A principios del siglo IV, el cristianismo había ganado muchos adeptos en el seno del Imperio Romano. Tanto era así, que en el Senado existían dos facciones antagónicas: una que apoyaba la religión monoteísta y otra que seguía defendiendo las tradiciones paganas. Este conflicto generó una controversia no resuelta con el paso del tiempo y que fue heredada por los emperadores desde Constancio II hasta Teodosio. La disputa en sí se centraba en una decisión que afectaba a la conocida Estatua de la Victoria, icono pagano que, como no, provocaba la irritación del mundo cristiano. Así, dependiendo de las afinidades del emperador, este decidía colocarla presidiendo el senado o bien la retiraba de la vida pública. Con el triunfo definitivo del cristianismo en el año 380 se zanjó la discusión y, en consecuencia, la escultura fue condenada al ostracismo de forma definitiva.
Hoy, unos cuantos miles de años más tarde, seguimos como estábamos entonces: tratando de borrar el pasado para cambiar el futuro. Los talibanes del cristianismo estaban convencidos de que si lograban eliminar toda representación del paganismo, su fe se extendería con mayor rapidez. Hoy, los talibanes de los derechos humanos creen que eliminando estatuas de esclavistas, descubridores, generales confederados, colonizadores, o, en general, cualquier personaje público sobre el que recaiga la sombra de la duda de haber sido racista, van a lograr que las desigualdades sociales desaparezcan. Algunos ni siquiera se lo creen, pero no me vaya usted a negar que no mola tirar abajo una estatura de un tío a caballo o arrojar al fondo de un río la de ese malnacido —cuyo nombre no había escuchado jamás y que tampoco me he molestado en memorizar— que comercializaba con esclavos en pleno siglo XVII, es decir, antes de ayer. El listado es interminable y sumidos en esa orgía vandálica no se salva siquiera ni el responsable de abolir la esclavitud en Estados Unidos, Abraham Lincoln.
Algo malo habrá hecho.
Particularmente me parece una absoluta necedad juzgar la historia y a los individuos que tuvieron algún papel protagónico desde una perspectiva actual. Como estúpido me parece avergonzarse ahora por la existencia de películas como Lo que el viento se llevó o series como Friends, acusadas de hacer apología de la esclavitud o del supremacismo de la raza aria.

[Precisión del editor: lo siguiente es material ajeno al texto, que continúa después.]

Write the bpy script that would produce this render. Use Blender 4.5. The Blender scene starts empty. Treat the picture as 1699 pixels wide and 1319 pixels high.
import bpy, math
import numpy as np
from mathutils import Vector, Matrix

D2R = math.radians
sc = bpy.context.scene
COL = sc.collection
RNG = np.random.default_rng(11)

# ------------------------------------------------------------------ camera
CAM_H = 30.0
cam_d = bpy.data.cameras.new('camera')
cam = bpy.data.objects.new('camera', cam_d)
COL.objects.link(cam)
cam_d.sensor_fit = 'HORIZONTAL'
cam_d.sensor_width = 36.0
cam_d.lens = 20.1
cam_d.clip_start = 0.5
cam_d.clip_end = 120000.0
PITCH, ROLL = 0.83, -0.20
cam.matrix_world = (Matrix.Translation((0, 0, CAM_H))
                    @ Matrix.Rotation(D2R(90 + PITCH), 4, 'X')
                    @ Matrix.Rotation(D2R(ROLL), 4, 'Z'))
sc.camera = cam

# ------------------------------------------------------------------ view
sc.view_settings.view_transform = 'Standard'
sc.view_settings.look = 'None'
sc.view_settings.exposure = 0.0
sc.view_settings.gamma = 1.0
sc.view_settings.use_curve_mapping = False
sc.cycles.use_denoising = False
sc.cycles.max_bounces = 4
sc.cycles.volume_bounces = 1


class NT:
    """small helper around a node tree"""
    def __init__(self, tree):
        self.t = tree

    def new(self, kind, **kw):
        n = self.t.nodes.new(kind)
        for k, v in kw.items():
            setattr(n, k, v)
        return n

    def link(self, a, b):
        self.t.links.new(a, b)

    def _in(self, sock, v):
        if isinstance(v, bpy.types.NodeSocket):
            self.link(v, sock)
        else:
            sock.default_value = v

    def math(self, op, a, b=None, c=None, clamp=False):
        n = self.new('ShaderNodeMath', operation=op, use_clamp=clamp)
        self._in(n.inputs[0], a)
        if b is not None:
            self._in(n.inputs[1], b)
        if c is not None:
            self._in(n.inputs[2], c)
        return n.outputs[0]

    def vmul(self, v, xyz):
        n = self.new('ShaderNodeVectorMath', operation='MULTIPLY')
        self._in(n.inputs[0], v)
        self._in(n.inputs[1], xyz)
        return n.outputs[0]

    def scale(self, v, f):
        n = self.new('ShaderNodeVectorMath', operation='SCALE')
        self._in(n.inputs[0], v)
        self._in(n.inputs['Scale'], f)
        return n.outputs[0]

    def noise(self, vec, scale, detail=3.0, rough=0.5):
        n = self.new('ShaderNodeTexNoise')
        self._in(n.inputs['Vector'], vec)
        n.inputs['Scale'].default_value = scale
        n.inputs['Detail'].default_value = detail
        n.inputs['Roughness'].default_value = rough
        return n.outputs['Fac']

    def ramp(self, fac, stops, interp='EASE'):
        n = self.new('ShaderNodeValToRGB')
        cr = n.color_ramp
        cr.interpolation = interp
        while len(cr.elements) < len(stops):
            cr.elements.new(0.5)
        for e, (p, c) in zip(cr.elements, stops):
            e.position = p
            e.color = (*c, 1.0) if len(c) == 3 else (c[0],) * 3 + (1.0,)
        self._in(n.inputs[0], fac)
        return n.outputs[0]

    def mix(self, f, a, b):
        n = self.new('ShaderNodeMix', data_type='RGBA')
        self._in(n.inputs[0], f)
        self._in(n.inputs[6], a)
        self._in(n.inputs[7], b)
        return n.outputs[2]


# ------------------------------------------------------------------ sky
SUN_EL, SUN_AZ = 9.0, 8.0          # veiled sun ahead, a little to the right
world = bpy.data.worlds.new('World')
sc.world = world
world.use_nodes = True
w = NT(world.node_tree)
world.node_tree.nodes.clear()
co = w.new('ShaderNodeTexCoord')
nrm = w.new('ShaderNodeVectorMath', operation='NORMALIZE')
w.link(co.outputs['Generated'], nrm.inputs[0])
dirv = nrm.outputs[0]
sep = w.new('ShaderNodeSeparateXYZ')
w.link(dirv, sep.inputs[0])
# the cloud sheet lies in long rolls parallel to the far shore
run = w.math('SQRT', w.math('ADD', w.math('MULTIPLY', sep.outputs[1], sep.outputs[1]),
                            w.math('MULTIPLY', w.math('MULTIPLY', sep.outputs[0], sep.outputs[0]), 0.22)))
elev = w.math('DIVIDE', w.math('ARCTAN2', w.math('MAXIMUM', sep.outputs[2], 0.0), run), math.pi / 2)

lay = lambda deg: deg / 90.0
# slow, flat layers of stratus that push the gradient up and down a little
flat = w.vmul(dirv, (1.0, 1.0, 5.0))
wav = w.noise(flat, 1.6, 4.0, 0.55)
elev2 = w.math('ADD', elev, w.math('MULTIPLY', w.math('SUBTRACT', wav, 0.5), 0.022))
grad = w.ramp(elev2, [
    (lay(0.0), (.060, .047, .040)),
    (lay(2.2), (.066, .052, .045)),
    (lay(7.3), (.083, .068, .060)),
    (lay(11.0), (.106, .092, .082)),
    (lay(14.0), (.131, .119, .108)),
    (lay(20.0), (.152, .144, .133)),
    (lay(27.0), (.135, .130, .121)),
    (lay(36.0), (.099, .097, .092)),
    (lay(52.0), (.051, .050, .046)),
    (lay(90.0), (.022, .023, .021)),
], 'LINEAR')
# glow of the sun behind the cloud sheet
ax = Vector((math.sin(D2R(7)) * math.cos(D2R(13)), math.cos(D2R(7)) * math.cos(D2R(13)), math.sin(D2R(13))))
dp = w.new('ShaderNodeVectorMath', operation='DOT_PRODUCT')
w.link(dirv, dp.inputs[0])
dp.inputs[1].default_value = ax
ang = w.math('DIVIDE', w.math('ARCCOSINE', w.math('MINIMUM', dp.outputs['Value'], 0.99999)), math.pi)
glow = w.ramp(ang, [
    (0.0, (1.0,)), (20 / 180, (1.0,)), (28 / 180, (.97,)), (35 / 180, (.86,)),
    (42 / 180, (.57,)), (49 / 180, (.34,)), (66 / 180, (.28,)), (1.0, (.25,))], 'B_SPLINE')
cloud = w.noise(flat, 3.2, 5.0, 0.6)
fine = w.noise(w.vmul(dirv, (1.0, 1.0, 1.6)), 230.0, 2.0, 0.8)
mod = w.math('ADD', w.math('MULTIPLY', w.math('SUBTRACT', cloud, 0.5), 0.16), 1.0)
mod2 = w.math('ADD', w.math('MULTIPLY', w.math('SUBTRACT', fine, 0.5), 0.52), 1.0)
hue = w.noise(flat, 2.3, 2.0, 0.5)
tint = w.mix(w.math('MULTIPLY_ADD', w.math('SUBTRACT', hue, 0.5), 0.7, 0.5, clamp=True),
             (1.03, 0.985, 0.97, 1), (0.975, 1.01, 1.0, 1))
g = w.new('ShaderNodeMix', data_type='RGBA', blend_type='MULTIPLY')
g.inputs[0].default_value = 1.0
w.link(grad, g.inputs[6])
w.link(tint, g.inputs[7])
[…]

Nadie se ha pronunciado sin embargo contra La hora de Bill Cosby, Cosas de casa o El Príncipe de Bell Air. Curioso.
El peligro, y no es uno menor, es que al exterminar de nuestra memoria a determinados personajes históricos olvidemos quiénes fueron y lo que hicieron. ¿Era Winston Churchill un político supremacista que menospreciaba otros pueblos? Seguramente. Juzguémosle por eso, claro que sí, señalémosle con el dedo por ello, pero sin olvidar que también tuvo un papel determinante en la derrota de la Alemania nazi. ¿Pedro Madruga, alias Cristóbal Colón, consideraba a las poblaciones indígenas como seres inferiores? Por supuesto, igual que el resto de seres humanos nacidos en el siglo XV en cualquier nación bajo el influjo del catolicismo. ¿Merece por ello ser borrado de los libros de texto como uno de los personajes con mayor determinación de su época? Yo creo que no. Y voy más allá: estoy convencido de que cualquier personaje que haya pasado a la Historia cuenta con no pocas oscuras razones para que hoy mancillemos su recuerdo, porque, nos guste o no, antes que personajes fueron personas. Personas, sí, con sus defectos y virtudes, como usted y yo.
Centrémonos, por tanto, en luchar por eliminar las diferencias sociales, raciales, sexuales y de cualquier otro tipo de condición mirando hacia delante, y, si lo hacemos hacia atrás, que sea para aprender de lo que hicimos mal en el pasado. De otro modo, estaremos condenados a repetir nuestros errores.